As gerações mais recentes não tiveram a oportunidade de ver o Mané em ação. Dispõem de vídeos sobre o jogador atuando, mostrando seus dribles desconcertantes. As pernas tortas faziam a loucura dos defensores. Os jogadores da seleção russa, derrotada pelo Brasil em 58, diziam que não só nunca tinham visto como não entendiam o que fora a atuação de Garrincha naquele jogo. Um dos laterais russos confessou ter pensado em não jogar mais futebol: jogar não era o que ele fazia em campo, mas sim o que Garrincha era capaz de fazer.

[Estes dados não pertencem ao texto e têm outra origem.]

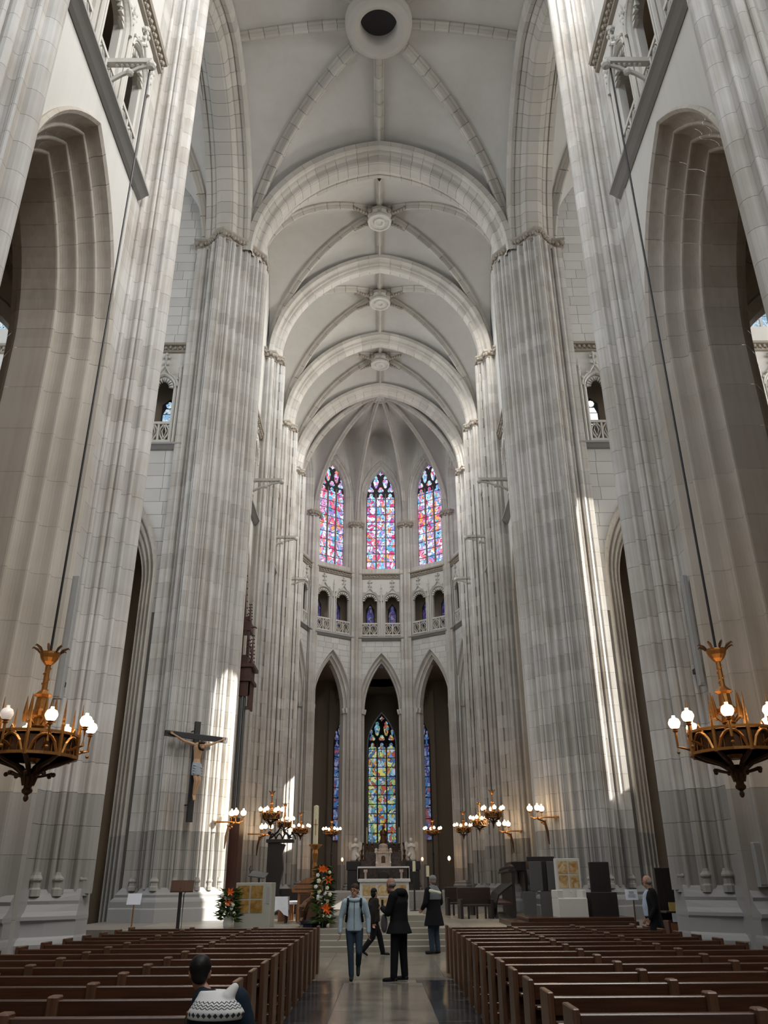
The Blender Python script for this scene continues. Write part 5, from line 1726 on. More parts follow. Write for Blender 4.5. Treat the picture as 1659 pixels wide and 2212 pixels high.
# ---- music stand, signs, candle stands
t = thing('reading_stand', 'brown reading desk on a black post before the crucifix pier', 'lectern', (-5.33, 23.7, 0))
b = MB().box(-.3, .3, -.01, .02, -.14, .14).build('desk', M['pew_end'], t); b.location = (0, 0, 1.62); b.rotation_euler = (-.35, 0, 0)
MB().box(-.3, .3, -.06, .0, 1.46, 1.49).build('desk_lip', M['pew_end'], t)
MB().tube([(-.03, 0, 0), (-.03, 0, 1.55)], .045, 8).build('post', M['black_metal'], t)
MB().tube([(.06, .02, 0.05), (.06, .02, 1.42), (.1, .02, 1.47)], .014, 6).build('cable_post', M['black_metal'], t)
MB().lathe([(.28, 0), (.28, .03), (.05, .06)], n=16).build('foot', M['black_metal'], t)
t = thing('notice_stand', 'white notice board on a thin gilt stand at the left pew ends', 'sign', (-6.1, 22.0, 0))
b = MB().box(-.17, .17, -.01, .01, -.13, .13).build('board', M['paper_lit'] if 'paper_lit' in M else M['paper'], t); b.location = (0, 0, 1.33); b.rotation_euler = (-.3, 0, 0)
MB().tube([(0, 0, 0.02), (0, .02, 1.22)], .018, 6).lathe([(.16, 0), (.16, .02)], n=12).build('stand', M['gold'], t)
t = thing('notice_stand', 'white framed notice on a thin dark stand right of the throne', 'sign', (6.14, 22.0, 0))
b = MB().box(-.15, .15, -.01, .01, -.12, .12).build('board', M['paper'], t); b.location = (0, 0, 1.36); b.rotation_euler = (-.15, 0, 0)
for z in (-.05, -.01, .03, .06):
    l = MB().box(-.09 + .03 * (z > .02), .09 - .03 * (z > .02), -.013, -.011, z - .006, z + .006).build('text_line', M['grey_panel'], t)
    l.location = (0, 0, 1.36); l.rotation_euler = (-.15, 0, 0)
MB().tube([(0, 0, 0.02), (.04, .02, 1.24)], .016, 6).lathe([(.16, 0), (.16, .02)], n=12).build('stand', M['bronze'], t)
for x, y, zt, lab in ((1.44, 28.0, 2.14, 'floor candle on a dark post right of the altar, taller post'), (1.05, 29.2, 2.31, 'floor candle close beside the front altar')):
    z0 = AZ if y > 29 else PZ
    t = thing('candle_stand', lab, 'candle', (x, y, z0), 0, 'floor candles')
    MB().lathe([(.16, 0), (.16, .015), (.03, .03), (.025, zt - z0 - .34), (.09, zt - z0 - .33), (.09, zt - z0 - .31)], n=12).build('stand', M['black_metal'], t)
    MB().lathe([(.05, zt - z0 - .31), (.05, zt - z0), (.01, zt - z0 + .01)], n=10).build('candle', M['wax'], t)

# ---- throne, stalls and platform on the right
t = thing('carved_throne', 'white stone throne with tall back of four yellow panels', 'throne', (5.72, 27.3, PZ + .2), .1)
MB().bbox(-.38, .38, -.1, .12, 0, 1.6, .012).build('back', M['whitestone'], t)
onyx_grid(t, -.37, .37, .72, 1.57, 2, 2, lambda u, d, z: (u, -.1 + d, z), -.012, M['onyx'], .05)
MB().bbox(-.6, .3, -.75, -.1, 0, .5, .02).build('seat', M['whitestone'], t)
MB().bbox(-.6, -.4, -.7, -.1, .5, .72, .02).build('armrest', M['whitestone'], t)
MB().bbox(.18, .3, -.7, -.1, .5, .72, .02).build('armrest', M['whitestone'], t)
MB().ball((.02, -.11, .66), .03, 8, 5).build('carved_knob', M['rosemarble'], t)
t = thing('throne_platform', 'dark wooden two-step platform under the throne', 'platform', (5.3, 26.4, PZ))
MB().bbox(-1.65, 2.0, -.7, 1.9, 0, .1, .01).build('step', M['pew'], t)
MB().bbox(-1.1, 1.95, -.45, 1.9, .1, .2, .01).build('step', M['pew'], t)
t = thing('acolyte_seat', 'dark wooden stepped seat right of the throne', 'seat', (6.75, 27.5, PZ + .2))
MB().bbox(-.3, .3, -.1, .1, 0, 1.5, .015).build('back', M['ebony'], t)
MB().bbox(-.5, .3, -.7, -.1, 0, .65, .015).build('seat', M['ebony'], t)
for i, (x, z0, z1, w, lab) in enumerate(((4.98, .88, 1.75, .2, 'upper left grey panel beside the throne'), (5.55, .88, 1.75, .2, 'upper right grey panel beside the throne'), (4.72, .0, .86, .22, 'lower left grey panel beside the throne'), (5.3, .0, .86, .26, 'lower right grey panel beside the throne'))):
    t = thing('grey_screen', lab, 'panel', (x, 28.7, PZ), 0, 'grey panels by the throne')
    MB().bbox(-w / 2 - .1, w / 2 + .1, -.03, .03, z0, z1, .01).build('panel', M['grey_panel'], t)
    MB().box(-.1, .1, .03, .12, z0, z1).build('back_strut', M['black_metal'], t)
t = thing('black_screen', 'black T-shaped wooden screen behind the grey panels', 'screen', (5.25, 28.9, PZ))
MB().bbox(-.5, .4, -.05, .05, 1.75, 1.9, .01).build('top_beam', M['ebony'], t)
MB().bbox(-.1, .22, -.06, .06, 0, 1.75, .01).build('post', M['ebony'], t)
for i, (x, y, ln) in enumerate(((3.25, 31.3, 1.2), (3.0, 34.6, 1.1))):
    t = thing('choir_bench', '%s dark curved bench before the right choir stalls' % ('nearer' if i == 0 else 'farther'), 'bench', (x, y, PZ), .12, 'dark choir benches')
    MB().bbox(-ln / 2, ln / 2, -.25, .25, .38, .45, .015).build('seat', M['ebony2'], t)
    MB().bbox(-ln / 2, ln / 2, .2, .27, .45, .98, .015).build('backrest', M['ebony2'], t)
    for a in (-ln / 2 + .06, ln / 2 - .06): MB().bbox(a - .05, a + .05, -.26, .28, 0, .62, .02).build('leg', M['ebony'], t)
    for a in (-.3, 0, .3): MB().box(a - .03, a + .03, -.22, -.16, 0, .38).build('leg', M['ebony'], t)
for k in range(8):
    sdn = ORD[k]
    x, y = 4.25 + .09 * k, 31.6 + .95 * k
    t = thing('choir_stall', '%s dark carved choir stall counted from the throne' % sdn, 'stall', (x, y, PZ), 0, 'right choir stalls')
    MB().bbox(.3, .4, -.42, .42, 0, 1.55, .015).build('back', M['ebony'], t)
    MB().bbox(-.2, .3, -.4, .4, .42, .5, .015).build('seat', M['redwood'], t)
    am = MB().tube([(-.3, -.44, .0), (-.3, -.44, .5), (-.2, -.44, .75), (.0, -.44, .9), (.3, -.44, 1.1)], .06, 6)
    am.build('armrest', M['ebony'], t)
    hd = MB()
    for q in range(5): hd.ball((.33, -.36 + .18 * q, 1.6), .11, 6, 5)
    hd.bbox(.2, .46, -.45, .45, 1.48, 1.56, .01)
    hd.build('carved_crest', M['ebony'], t)
for k, (y, x) in enumerate(((38.8, 5.9), (34.4, 6.1))):
    t = thing('stall_canopy', '%s black canopy rail above the right stalls' % ('farther' if k == 0 else 'nearer'), 'canopy', (x, y, PZ))
    MB().bbox(-.35, .3, -.9, .9, 1.6, 1.95, .02).build('canopy_board', M['ebony'], t)
    MB().bbox(.2, .3, -.9, .9, 0, 1.6, .02).build('back_board', M['ebony'], t)
# left stall end with carved canopy
t = thing('carved_stall_end', 'black carved stall end with pierced crest on the left', 'stall', (-4.35, 37.0, PZ))
MB().rings([[(-.5, y, 0), (.2, y, 0), (.15, y, .5), (.05, y, 1.0), (.2, y, 1.7), (.12, y, 2.3), (.25, y, 2.65), (-.48, y, 2.8)] for y in (-.15, .2)]).build('side_panel', M['ebony'], t)
MB().bbox(-.55, .58, -.3, .4, 2.72, 2.85, .02).build('canopy_board', M['ebony'], t)
cr = MB()
for k in range(4):
    a = -.45 + k * .28
    cr.tube([(a, 0, 2.85), (a + .05, 0, 3.0), (a + .14, 0, 3.08), (a + .23, 0, 3.0), (a + .28, 0, 2.85)], .035, 6)
cr.tube([(-.4, 0, 2.9), (-.1, 0, 3.15), (.05, 0, 3.42), (.2, 0, 3.15), (.5, 0, 2.9)], .045, 6)
cr.ball((.05, 0, 3.45), .07, 8, 5); cr.ball((-.45, 0, 3.1), .08, 8, 5); cr.ball((.53, 0, 3.1), .07, 8, 5)
cr.build('pierced_crest', M['ebony'], t)
MB().bbox(-.5, 1.4, .3, 1.2, 0, .95, .02).build('low_stall', M['ebony'], t)

# ---- choir organ behind the crucifix pier
t = thing('choir_organ', 'tall dark red gothic organ case with spires and pipes', 'organ', (-5.85, 33.9, PZ))
def ob(n, x0, x1, y0, y1, z0, z1, m='redwood'): MB().bbox(x0, x1, y0, y1, z0 - PZ, z1 - PZ, .015).build(n, M[m], t)
ob('base_post', -.5, .3, -.3, .8, PZ, 4.0)
ob('lower_cornice', -.6, .45, -.4, .9, 9.35, 9.5); ob('upper_cornice', -.6, .5, -.4, .9, 9.95, 10.1)
ob('pierced_band', -.5, .36, -.3, .8, 9.5, 9.95)
ob('valance', -.5, .36, -.3, -.2, 8.75, 9.35); ob('side_valance', .28, .36, -.3, .8, 8.3, 9.35)
ob('hanging_knob', .22, .4, -.34, -.16, 8.2, 8.32)
for k in range(5):
    x = -.46 + .15 * k
    MB().lathe([(.02, 4.0 - PZ), (.066, 4.4 - PZ), (.066, 8.7 - PZ + .2 * (k % 2)), (.05, 8.75 - PZ + .2 * (k % 2))], x, -.15, 0, 8).build('organ_pipe', M['pipe'] if 'pipe' in M else M['grey_panel'], t)
ob('pipe_frame', -.6, -.52, -.25, .6, 4.0, 9.4); ob('tower_base', -.5, .18, -.25, .5, 10.1, 10.5)
for x in (-.4, -.1, .14): ob('tower_post', x - .05, x + .05, -.25, -.15, 10.5, 11.6)
ob('tower_cornice', -.5, .24, -.3, .5, 11.55, 11.95); ob('tower_gable', -.45, .16, -.2, .4, 11.95, 12.2)
MB().tube([(.24, -.2, 11.7 - PZ), (.42, -.2, 11.72 - PZ), (.48, -.2, 11.66 - PZ)], .035, 6).build('gargoyle', M['redwood'], t)
def spire(x, y, z0, z1, r, n, nm='spire'):
    m = MB().tube([(x, y, z0 - PZ), (x, y, z1 - PZ)], r, 6, .01)
    for q in range(n):
        f = (q + .5) / n
        zz = z0 - PZ + (z1 - z0) * f
        for s2 in (-1, 1): m.ball((x + s2 * (r * (1 - f) + .04), y, zz), .035, 5, 4)
    m.build(nm, M['redwood'], t)
spire(-.16, 0, 12.2, 14.3, .13, 7); spire(.16, -.2, 12.0, 12.8, .06, 6); spire(.36, -.25, 10.1, 11.4, .07, 8); spire(.2, -.25, 10.4, 11.2, .05, 5); spire(-.45, -.2, 12.0, 13.0, .06, 6)
MB().tube([(.1, -.2, 10.75 - PZ), (.24, -.22, 10.9 - PZ), (.34, -.25, 10.55 - PZ)], .04, 6).build('flying_buttress', M['redwood'], t)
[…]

Irreverente, genial. Destruidor de defesas contrárias. Imprevisível. Proprietário de familiaridades com a bola não acessíveis aos seres mortais. Por isso foi único. Nenhuma genética, nenhuma máquina, será capaz de gerar outro Garrincha. O molde que o fez quebrou-se após gerá-lo. As incríveis pernas tortas não foram e jamais serão novamente produzidas. Garrincha terá sido um capricho dos deuses. Não era desse mundo. Viveu e jogou para trazer alegria a milhões de brasileiros que o idolatravam. Esquecido de si mesmo, fez o que sabia fazer e desencontrou-se com o mundo quando as pernas não o deixavam mais exibir sua arte. Já não podia mais jogar, nem ouvir o carinho das torcidas. Então entregou-se a um caminho espinhoso que o levou à morte precoce. Garrincha nasceu para viver dentro das quatro linhas. Fora delas inexistia, daí seu infortúnio.
Fora dos gramados o herói deixou herança confusa. Folclórico até depois de sua morte, vez ou outra Garrincha reaparece nos noticiários envolto em brumas de informações contraditórias. Agora surge uma de suas filhas a declarar que os restos mortais do pai haviam desaparecido do Cemitério Municipal de Raiz da Serra, distrito de Pau Grande, em Magé, onde o ex-jogador foi enterrado, em 1983.
A notícia nos comove. Impossível aceitar tal descaso em relação a um ídolo nacional. Entretanto, dois dias depois, aparece um neto de Garrincha para garantir que o avô se encontra na cova de sempre, um pequeno túmulo de onde seus restos mortais nunca foram removidos. Mané está seguro, portanto.
Passados mais de trinta anos do desparecimento de Garrincha seu nome ainda causa comoção. Se você nunca o viu em ação dentro dos gramados, assista a algum vídeo que o mostra destruindo defesas de seleções e times de futebol. Ficará com algumas imagens, pálidas é verdade, mas as que restam sobre a carreira do gênio. Para nós, mais velhos, o Garrincha sempre será aquele monstro que nos levava à loucura ao ouvir, pelo rádio, suas impressionantes jogadas nas Copas de 58 e 62. Ou o mágico da bola que vimos em ação nos estádios.
Na verdade Garrincha nunca morreu. Foi tirado do mundo para encantar com suas jogadas os deuses que sempre reclamaram da permanência dele entre nós.